Açıklanan nedenlerle Davanın ve karşı tarafça kabulü istenen hususların REDDİNE, Davacının haksız ve kötüniyetli davası nedeniyle davacı aleyhine ve benim tehime, takip konusu alacağın yüzde yirmisinden az olmamak üzere kötüniyet tazminatına hükmedilmesine davacıdan alınarak tarafına verilmesine, Yargılama giderleri ve vekalet ücretinin davacı üzerinde bırakılmasına karar verilmesini talep etmiştir.
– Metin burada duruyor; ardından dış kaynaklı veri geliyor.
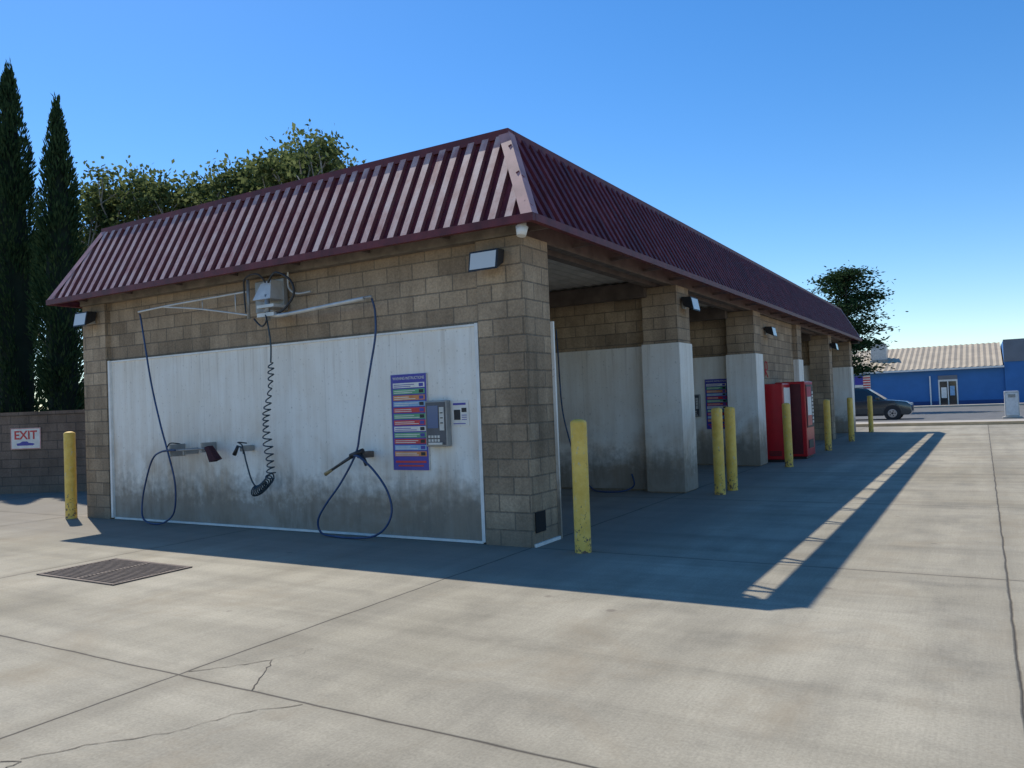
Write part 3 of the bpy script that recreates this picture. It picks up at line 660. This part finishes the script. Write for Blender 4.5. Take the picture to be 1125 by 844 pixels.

Davalı … vekili Av. … cevap dilekçesinde ; Davacı tarafından açılan dava haksız ve yasal dayanaktan yoksun olup davacının davasının ve tüm taleplerinin reddine karar verilmesini talep ettiklerini beyanla; Karşı tarafın senedin teminat senedi olduğuna ilişkin ve kambiyo senedi vasfını taşımadığına yönelik iddiaları yerinde olmadığını, Çünkü senet kanunun aradığı tüm şekil şartlarını taşımakta olup kambiyo senedi niteliğini bozan herhangi bir husus da bulunmamaktadır. Kaldı ki davalı müvekkilim iyiniyetli üçüncü kişi olup davacıyı tanımadığını, davacı ile aralarında bu hususta hiçbir anlaşma da olmadığı gibi davacı ile diğer davalı arasındaki hukuki ilişki davalı müvekkilini banlamadığını, Ayrıca, davalı müvekkilinin diğer taraflar arasındaki hukuki ilişkiyi, senedin teminat senedi olup olmadığını bilmesi mümkün olmadığı gibi, söz konusu senet hiçbir şekilde teminat senedi özelliği de taşıdığını, Zira Yargıtay kararlarına göre de senedin teminat senedi olarak kabul edilebilmesi için bu senedin neyin teminatı olarak alınmış olduğu senet üzerine yazılmak suretiyle ya da yazılı bir belge ile ispatı gerektiğini, Yerleşik Yargıtay içtihatlarının da bu yönde olduğunu, Dolayısıyla davaya konu olan senedi ciro ile devralan müvekkilimin de söz konusu senedin teminat olarak verilebildiğini bilebilmesi mümkün olmadığı gibi, senet teminat senedi dahi olsa taraflar arasındaki ilişki ve anlaşma davalı üçüncü kişi olan müvekkilini bağlamayacağını, Davacı taraf, davalı müvekkili hakkında açığa atılan imzanın kötüye kullanılması ve bedelsiz senet kullanmak suçlarından Bursa Cumhuriyet Başsavcılığı’nın 2020/86287 Soruşturma numaralı dosyası ile şikayetçi olmuş ve yapılan soruşturma neticesinde ” Senedin anlaşmaya aykırı olarak doldurulduğu veya bedelsiz kaldığına ilişkin yazılı delil sunulmadığı, bu kapsamda şüphelilerin üzerine atılı suçu işlediğine dair somut delil elde edilemediği gibi suçun unsurları itibariyle de oluşmadığı” belirtilerek kovuşturmaya yer olmadığına dair karar verildiğini beyan etmiştir.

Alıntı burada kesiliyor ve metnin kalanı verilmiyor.